John 19:31-33, Jesus' Legs Not Broken
31 Since it was the day of Preparation, and so that the bodies would not remain on the cross on the Sabbath (for that Sabbath was a high day), the Jews asked Pilate that their legs might be broken and that they might be taken away. 32 So the soldiers came and broke the legs of the first, and of the other who had been crucified with him. 33 But when they came to Jesus and saw that he was already dead, they did not break his legs.

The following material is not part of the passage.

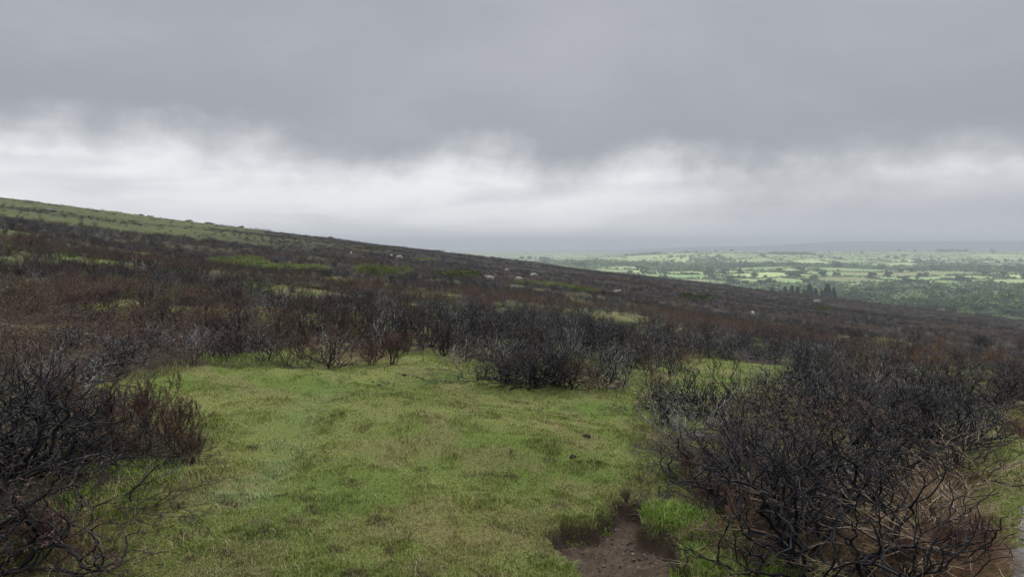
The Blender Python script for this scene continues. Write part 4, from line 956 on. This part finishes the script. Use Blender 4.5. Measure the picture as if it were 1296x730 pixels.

With the death of Jesus the Jewish leaders return, the highly religious men of their day, committed to keeping the law. They want Jesus’ body removed from the cross because the Sabbath will begin in a few hours at sundown. They probably also have Deuteronomy 21:22-23 in mind: “And if a man has committed a crime punishable by death and he is put to death, and you hang him on a tree, his body shall not remain all night on the tree, but you shall bury him the same day, for a hanged man is cursed by God. You shall not defile your land that the Lord your God is giving you for an inheritance.” Keep the law; kill the Messiah. Richard Niebuhr has great insight regarding religious people: “Religion is not, as is frequently supposed, a fundamentally virtuous human quest for God; it is rather the final battle ground in the struggle between God and human self-esteem.”
The soldiers come to break the legs of the three crucified men with an iron mallet. Unable to push up on their legs, the men will die quickly by suffocation unable to get any air in their lungs. After smashing the other men’s legs, the soldiers come to Jesus and find him dead. Unbeknownst to them, he did not die so much from the physical effects of his flogging and crucifixion, as horrific as they were, but from the spiritual anguish of having the sins of the world laid on him and being forsaken by God. Later Peter would explain what happened to Jesus (1 Peter 2:24): “He himself bore our sins in his body on the tree, that we might die to sin and live to righteousness. By his wounds you have been healed.” And Paul wrote (2 Cor 5:21), “For our sake he made him to be sin who knew no sin, so that in him we might become the righteousness of God.”
O Jesus! we devoutly embrace that honored cross, where thou didst love us even unto death. In thy death is all our hope. Henceforth let us live only unto thee, so that whether we live or die we may be thine. Amen.